**Written problem**
Quote exactly the lines between the line containing "Continue the Blender Python script for this scene: part 4, from" and the line containing "dome(12.86, -1.92, -0.42, 'clipped", counting those two lines as part of the range. Leave the rest out.

**Scenes as source code**
◆ ◆ ◆ ◆ ◆ ◆ ◆

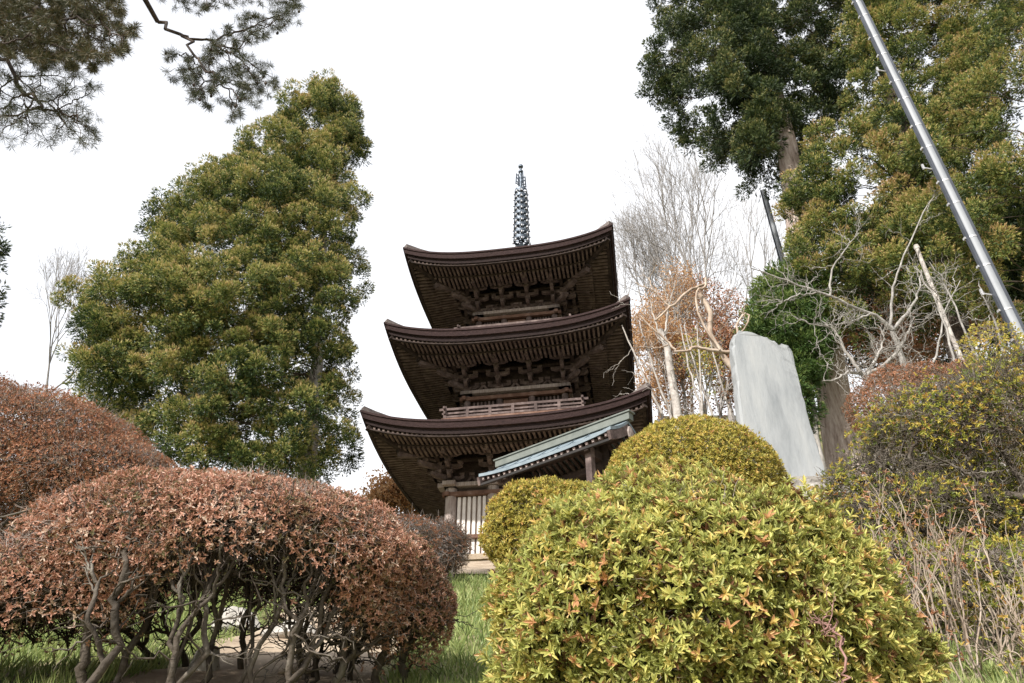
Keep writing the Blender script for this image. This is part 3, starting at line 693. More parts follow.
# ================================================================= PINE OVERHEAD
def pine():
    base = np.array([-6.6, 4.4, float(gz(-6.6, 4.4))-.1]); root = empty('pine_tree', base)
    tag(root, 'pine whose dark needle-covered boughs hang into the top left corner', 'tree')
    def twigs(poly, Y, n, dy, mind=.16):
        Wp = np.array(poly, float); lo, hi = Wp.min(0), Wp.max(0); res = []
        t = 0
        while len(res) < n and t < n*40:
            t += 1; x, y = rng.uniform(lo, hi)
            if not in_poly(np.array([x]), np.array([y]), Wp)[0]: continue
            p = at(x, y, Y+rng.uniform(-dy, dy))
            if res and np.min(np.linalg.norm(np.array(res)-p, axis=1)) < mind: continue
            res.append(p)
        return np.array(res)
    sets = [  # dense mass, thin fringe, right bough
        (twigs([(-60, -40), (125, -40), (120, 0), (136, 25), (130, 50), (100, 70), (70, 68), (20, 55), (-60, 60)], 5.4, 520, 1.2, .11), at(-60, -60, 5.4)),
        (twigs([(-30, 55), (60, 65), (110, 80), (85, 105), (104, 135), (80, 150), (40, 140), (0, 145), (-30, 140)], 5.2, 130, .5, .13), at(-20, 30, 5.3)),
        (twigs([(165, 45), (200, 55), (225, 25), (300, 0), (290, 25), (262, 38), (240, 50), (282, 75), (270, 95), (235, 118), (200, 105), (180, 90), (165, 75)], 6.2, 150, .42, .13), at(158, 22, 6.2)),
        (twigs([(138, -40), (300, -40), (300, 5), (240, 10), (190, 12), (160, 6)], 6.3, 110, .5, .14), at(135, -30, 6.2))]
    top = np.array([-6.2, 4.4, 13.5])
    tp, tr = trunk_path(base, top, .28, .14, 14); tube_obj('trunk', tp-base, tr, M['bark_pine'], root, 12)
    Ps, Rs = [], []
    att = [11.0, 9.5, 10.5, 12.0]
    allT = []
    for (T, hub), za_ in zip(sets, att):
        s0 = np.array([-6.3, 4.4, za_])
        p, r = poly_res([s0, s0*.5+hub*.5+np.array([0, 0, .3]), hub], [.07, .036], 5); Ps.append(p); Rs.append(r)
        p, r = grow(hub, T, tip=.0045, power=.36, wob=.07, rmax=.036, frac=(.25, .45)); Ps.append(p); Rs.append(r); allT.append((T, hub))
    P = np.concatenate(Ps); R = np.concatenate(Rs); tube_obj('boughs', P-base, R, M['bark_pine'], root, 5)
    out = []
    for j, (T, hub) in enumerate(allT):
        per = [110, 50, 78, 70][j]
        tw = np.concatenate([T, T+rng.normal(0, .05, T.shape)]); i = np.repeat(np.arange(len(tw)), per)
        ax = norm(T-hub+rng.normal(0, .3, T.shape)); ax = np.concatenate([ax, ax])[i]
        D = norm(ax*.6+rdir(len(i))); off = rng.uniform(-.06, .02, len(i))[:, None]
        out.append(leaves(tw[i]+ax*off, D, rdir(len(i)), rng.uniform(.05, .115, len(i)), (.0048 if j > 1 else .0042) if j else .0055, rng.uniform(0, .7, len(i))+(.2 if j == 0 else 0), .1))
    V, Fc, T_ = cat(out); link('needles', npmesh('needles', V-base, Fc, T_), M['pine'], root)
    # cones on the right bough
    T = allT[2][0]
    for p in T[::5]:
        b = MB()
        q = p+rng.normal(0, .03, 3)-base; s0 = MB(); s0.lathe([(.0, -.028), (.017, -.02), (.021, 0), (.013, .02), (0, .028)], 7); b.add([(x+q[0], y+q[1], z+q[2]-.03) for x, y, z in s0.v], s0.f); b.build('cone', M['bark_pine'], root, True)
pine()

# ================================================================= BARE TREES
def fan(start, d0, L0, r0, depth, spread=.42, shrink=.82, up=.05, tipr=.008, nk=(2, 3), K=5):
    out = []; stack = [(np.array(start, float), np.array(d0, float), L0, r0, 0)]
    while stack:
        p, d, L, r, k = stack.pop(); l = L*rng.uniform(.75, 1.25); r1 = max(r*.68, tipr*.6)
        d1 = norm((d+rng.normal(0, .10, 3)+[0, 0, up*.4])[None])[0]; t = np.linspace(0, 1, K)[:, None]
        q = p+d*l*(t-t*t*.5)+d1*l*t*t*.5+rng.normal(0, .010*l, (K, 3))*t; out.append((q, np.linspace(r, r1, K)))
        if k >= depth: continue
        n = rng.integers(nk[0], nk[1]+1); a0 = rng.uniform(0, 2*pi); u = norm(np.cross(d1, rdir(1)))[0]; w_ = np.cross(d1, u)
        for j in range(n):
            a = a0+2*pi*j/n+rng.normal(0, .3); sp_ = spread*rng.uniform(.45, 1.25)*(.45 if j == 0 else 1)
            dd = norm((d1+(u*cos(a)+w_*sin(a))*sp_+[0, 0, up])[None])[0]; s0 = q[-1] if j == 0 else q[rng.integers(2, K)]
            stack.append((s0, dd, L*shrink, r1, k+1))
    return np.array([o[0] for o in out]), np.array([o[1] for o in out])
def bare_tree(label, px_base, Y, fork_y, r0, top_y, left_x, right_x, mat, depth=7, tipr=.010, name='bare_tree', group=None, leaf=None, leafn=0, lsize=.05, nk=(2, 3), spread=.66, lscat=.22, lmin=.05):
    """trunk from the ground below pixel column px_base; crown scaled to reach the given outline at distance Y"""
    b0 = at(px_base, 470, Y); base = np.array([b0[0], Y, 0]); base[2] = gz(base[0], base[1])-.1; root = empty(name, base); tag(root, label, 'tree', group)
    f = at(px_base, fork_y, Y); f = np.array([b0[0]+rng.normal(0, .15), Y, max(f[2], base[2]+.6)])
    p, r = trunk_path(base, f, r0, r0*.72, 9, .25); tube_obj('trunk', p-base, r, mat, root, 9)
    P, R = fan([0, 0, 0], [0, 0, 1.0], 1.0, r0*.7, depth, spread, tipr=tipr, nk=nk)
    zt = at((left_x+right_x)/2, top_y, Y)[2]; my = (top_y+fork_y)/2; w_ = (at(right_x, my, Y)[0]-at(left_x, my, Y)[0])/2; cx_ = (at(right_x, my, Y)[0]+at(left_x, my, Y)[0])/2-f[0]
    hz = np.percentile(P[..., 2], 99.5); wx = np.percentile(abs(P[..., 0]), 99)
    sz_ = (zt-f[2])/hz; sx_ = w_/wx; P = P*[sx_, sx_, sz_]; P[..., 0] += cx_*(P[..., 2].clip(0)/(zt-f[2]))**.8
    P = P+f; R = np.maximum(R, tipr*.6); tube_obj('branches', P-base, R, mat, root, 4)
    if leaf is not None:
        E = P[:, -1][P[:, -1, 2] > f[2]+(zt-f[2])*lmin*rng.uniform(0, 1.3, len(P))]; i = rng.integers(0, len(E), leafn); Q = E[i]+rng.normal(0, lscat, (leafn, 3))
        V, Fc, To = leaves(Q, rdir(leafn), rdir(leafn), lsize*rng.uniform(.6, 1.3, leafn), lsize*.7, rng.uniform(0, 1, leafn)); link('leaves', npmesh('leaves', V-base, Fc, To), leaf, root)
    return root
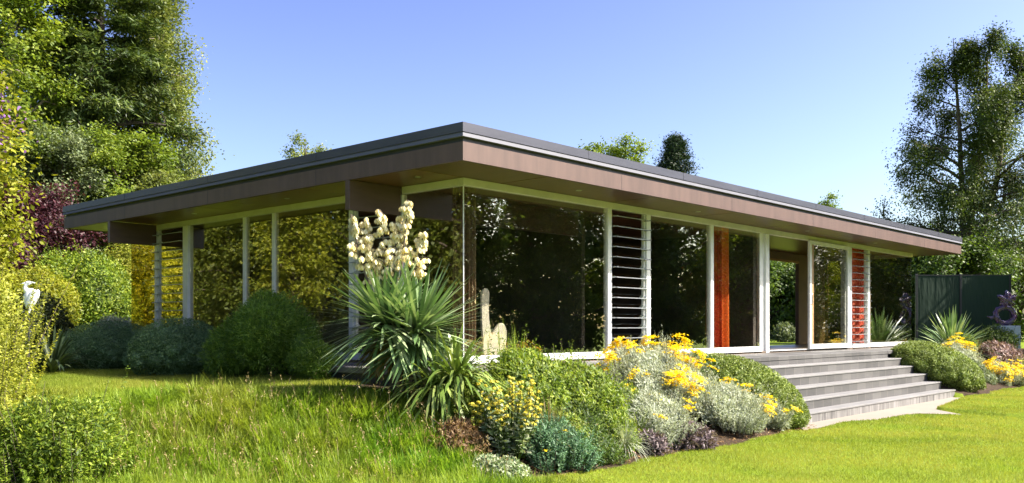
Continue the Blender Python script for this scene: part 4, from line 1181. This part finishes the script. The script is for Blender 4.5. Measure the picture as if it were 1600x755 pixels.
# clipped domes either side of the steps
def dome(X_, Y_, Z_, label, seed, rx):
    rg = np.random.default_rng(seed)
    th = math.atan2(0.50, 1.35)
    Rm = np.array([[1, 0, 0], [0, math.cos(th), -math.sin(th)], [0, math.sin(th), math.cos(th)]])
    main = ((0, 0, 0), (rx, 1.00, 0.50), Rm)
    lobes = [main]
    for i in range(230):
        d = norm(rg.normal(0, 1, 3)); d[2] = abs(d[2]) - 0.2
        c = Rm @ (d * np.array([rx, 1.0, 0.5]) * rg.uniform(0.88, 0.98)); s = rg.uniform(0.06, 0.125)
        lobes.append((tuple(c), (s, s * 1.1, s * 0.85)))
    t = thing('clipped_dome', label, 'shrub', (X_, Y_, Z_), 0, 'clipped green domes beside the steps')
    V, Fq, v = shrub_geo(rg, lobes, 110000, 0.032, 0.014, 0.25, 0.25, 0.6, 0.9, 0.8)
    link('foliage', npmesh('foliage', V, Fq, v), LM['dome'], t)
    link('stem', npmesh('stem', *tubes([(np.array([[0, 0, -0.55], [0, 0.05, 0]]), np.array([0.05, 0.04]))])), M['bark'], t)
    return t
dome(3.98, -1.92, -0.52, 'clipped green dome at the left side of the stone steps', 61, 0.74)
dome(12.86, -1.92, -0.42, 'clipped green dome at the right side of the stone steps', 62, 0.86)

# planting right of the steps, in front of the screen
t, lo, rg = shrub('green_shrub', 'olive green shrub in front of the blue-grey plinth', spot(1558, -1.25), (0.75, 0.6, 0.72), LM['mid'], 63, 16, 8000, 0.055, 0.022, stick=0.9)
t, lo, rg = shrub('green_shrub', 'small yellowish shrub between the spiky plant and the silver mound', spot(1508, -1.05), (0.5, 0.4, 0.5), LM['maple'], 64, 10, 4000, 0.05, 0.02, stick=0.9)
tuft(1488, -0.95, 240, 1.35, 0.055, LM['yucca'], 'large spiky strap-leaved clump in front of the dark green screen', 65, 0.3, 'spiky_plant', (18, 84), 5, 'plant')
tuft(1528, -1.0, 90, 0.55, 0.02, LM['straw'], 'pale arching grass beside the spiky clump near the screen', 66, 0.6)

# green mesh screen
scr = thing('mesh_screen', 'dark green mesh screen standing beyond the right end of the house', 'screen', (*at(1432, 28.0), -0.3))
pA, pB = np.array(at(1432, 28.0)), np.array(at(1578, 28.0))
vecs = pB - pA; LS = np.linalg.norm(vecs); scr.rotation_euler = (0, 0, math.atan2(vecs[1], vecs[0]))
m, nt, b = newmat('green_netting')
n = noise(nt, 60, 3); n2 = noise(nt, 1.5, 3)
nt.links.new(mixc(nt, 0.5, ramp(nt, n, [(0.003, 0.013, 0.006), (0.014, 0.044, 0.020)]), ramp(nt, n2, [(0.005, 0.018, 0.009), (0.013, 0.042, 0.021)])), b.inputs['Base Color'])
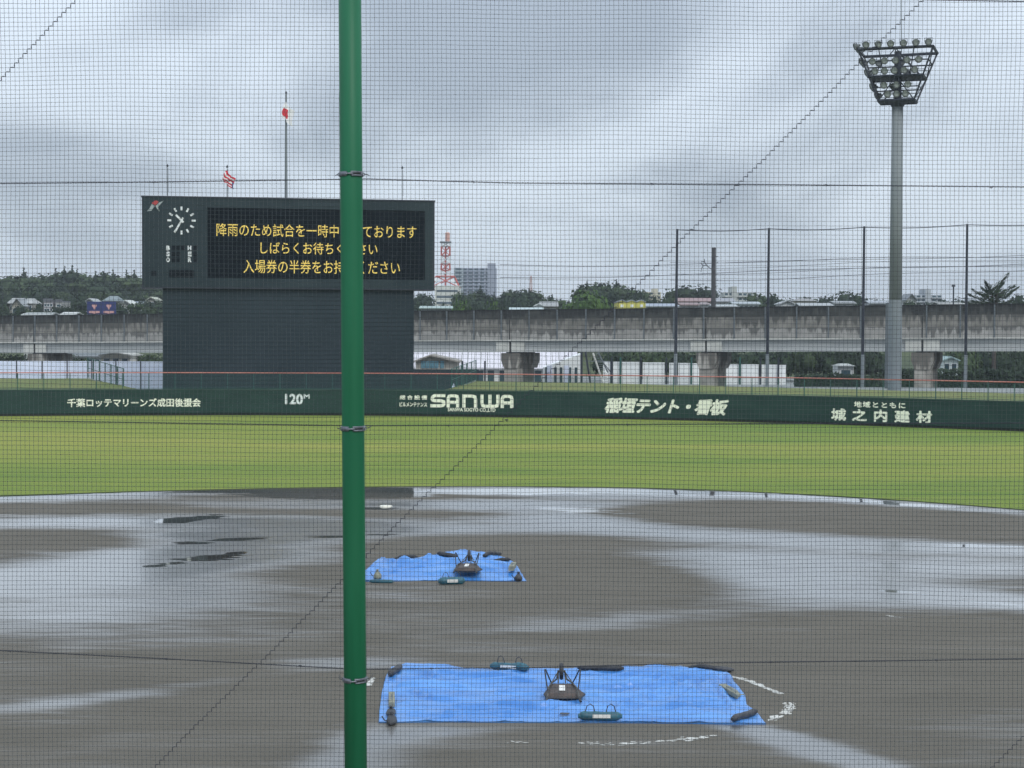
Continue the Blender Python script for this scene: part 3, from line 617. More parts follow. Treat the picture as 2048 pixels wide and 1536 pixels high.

◆ ◆ ◆ ◆ ◆ ◆ ◆

**Task answer**
Continue the Blender Python script for this scene: part 4, from line 1181. This part finishes the script. The script is for Blender 4.5. Measure the picture as if it were 1600x755 pixels.
# clipped domes either side of the steps
def dome(X_, Y_, Z_, label, seed, rx):
    rg = np.random.default_rng(seed)
    th = math.atan2(0.50, 1.35)
    Rm = np.array([[1, 0, 0], [0, math.cos(th), -math.sin(th)], [0, math.sin(th), math.cos(th)]])
    main = ((0, 0, 0), (rx, 1.00, 0.50), Rm)
    lobes = [main]
    for i in range(230):
        d = norm(rg.normal(0, 1, 3)); d[2] = abs(d[2]) - 0.2
        c = Rm @ (d * np.array([rx, 1.0, 0.5]) * rg.uniform(0.88, 0.98)); s = rg.uniform(0.06, 0.125)
        lobes.append((tuple(c), (s, s * 1.1, s * 0.85)))
    t = thing('clipped_dome', label, 'shrub', (X_, Y_, Z_), 0, 'clipped green domes beside the steps')
    V, Fq, v = shrub_geo(rg, lobes, 110000, 0.032, 0.014, 0.25, 0.25, 0.6, 0.9, 0.8)
    link('foliage', npmesh('foliage', V, Fq, v), LM['dome'], t)
    link('stem', npmesh('stem', *tubes([(np.array([[0, 0, -0.55], [0, 0.05, 0]]), np.array([0.05, 0.04]))])), M['bark'], t)
    return t
dome(3.98, -1.92, -0.52, 'clipped green dome at the left side of the stone steps', 61, 0.74)
dome(12.86, -1.92, -0.42, 'clipped green dome at the right side of the stone steps', 62, 0.86)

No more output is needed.